The line holding "W=6.4; L=9.75; GH=2.16" is the last one to output; start at the first line of the data, keep every line in between exactly, and leave out pictures.

START

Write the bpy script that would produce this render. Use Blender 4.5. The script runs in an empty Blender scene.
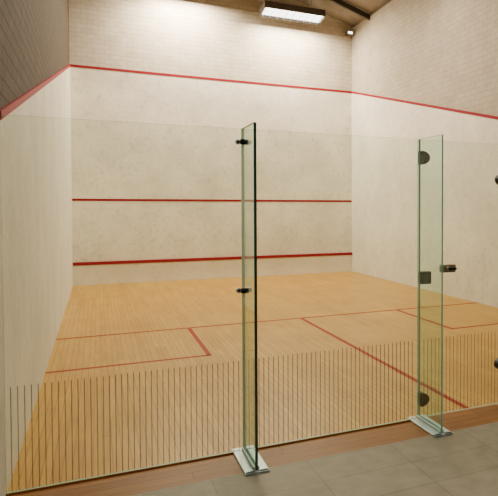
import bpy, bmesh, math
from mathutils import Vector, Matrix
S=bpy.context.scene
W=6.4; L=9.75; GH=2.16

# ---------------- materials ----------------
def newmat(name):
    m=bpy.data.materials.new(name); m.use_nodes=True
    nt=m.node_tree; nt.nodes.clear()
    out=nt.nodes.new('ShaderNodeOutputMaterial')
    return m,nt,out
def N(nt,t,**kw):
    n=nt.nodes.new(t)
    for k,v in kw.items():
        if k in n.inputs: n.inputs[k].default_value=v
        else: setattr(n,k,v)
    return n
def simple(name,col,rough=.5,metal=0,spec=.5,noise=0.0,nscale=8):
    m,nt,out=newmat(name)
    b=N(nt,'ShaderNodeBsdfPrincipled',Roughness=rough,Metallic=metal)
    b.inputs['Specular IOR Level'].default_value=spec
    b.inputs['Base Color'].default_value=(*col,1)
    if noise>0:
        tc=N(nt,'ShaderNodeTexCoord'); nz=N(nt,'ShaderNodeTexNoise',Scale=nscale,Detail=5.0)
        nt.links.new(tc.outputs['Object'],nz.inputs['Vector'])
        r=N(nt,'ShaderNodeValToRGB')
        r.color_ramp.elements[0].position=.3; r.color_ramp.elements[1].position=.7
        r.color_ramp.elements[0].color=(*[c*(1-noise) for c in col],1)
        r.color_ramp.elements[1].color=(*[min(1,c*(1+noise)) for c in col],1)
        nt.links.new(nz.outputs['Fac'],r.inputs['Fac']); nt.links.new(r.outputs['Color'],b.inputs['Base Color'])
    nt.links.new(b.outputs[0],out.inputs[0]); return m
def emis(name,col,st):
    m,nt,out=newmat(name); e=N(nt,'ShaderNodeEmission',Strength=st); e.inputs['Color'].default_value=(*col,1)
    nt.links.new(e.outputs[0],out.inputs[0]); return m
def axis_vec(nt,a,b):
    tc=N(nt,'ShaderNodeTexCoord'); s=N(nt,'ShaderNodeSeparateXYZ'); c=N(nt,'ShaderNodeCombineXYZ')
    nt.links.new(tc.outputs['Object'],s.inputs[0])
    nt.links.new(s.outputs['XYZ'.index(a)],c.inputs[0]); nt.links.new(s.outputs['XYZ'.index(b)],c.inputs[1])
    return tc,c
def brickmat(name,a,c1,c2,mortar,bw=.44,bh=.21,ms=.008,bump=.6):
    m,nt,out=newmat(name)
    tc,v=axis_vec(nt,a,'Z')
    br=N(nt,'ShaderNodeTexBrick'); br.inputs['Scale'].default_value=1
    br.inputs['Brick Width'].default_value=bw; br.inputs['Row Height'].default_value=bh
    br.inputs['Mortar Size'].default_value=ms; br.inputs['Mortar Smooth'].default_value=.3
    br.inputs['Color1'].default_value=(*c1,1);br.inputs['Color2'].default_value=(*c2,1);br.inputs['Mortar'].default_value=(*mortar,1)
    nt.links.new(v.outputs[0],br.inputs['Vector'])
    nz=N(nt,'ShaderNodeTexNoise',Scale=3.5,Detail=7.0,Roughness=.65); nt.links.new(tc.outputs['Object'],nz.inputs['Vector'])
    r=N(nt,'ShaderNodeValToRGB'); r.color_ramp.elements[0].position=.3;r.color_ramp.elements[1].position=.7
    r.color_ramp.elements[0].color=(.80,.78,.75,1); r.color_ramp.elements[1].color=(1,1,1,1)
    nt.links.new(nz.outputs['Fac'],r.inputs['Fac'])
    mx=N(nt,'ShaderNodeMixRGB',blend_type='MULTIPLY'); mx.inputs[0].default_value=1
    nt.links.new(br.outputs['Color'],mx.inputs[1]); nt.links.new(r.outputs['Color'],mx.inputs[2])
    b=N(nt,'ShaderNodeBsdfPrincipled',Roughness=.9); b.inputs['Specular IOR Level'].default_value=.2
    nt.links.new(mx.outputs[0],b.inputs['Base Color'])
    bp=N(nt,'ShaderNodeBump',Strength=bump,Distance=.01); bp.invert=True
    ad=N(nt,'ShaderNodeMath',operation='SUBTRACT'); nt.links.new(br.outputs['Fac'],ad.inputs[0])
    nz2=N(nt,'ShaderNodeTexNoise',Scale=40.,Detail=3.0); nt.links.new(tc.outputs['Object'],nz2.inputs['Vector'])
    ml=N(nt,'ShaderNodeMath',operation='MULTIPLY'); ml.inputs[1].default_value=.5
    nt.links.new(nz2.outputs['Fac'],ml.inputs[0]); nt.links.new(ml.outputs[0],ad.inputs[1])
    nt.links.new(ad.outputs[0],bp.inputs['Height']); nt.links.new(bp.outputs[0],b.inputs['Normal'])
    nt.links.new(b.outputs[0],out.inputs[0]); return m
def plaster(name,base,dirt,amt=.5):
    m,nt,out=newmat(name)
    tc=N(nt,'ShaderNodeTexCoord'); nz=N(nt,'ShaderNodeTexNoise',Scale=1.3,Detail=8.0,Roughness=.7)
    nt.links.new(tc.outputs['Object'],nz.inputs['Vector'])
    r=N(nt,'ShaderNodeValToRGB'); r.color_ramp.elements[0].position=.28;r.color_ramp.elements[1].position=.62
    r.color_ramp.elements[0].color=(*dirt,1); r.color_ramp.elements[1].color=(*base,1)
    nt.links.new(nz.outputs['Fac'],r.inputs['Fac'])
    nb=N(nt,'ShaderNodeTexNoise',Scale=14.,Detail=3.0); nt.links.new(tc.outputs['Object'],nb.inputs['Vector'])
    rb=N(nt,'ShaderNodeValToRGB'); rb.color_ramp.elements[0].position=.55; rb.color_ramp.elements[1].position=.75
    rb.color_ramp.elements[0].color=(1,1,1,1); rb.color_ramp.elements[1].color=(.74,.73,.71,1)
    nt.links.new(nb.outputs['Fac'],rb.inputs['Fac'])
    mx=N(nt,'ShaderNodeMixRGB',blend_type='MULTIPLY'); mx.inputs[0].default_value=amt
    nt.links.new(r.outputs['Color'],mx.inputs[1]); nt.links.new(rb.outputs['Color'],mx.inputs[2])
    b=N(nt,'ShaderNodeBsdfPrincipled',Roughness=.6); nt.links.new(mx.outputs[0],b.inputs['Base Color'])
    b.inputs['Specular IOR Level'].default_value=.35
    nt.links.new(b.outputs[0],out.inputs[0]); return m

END

- **ANSWER FOR THE TASK**:
Write the bpy script that would produce this render. Use Blender 4.5. The script runs in an empty Blender scene.
import bpy, bmesh, math
from mathutils import Vector, Matrix
S=bpy.context.scene
W=6.4; L=9.75; GH=2.16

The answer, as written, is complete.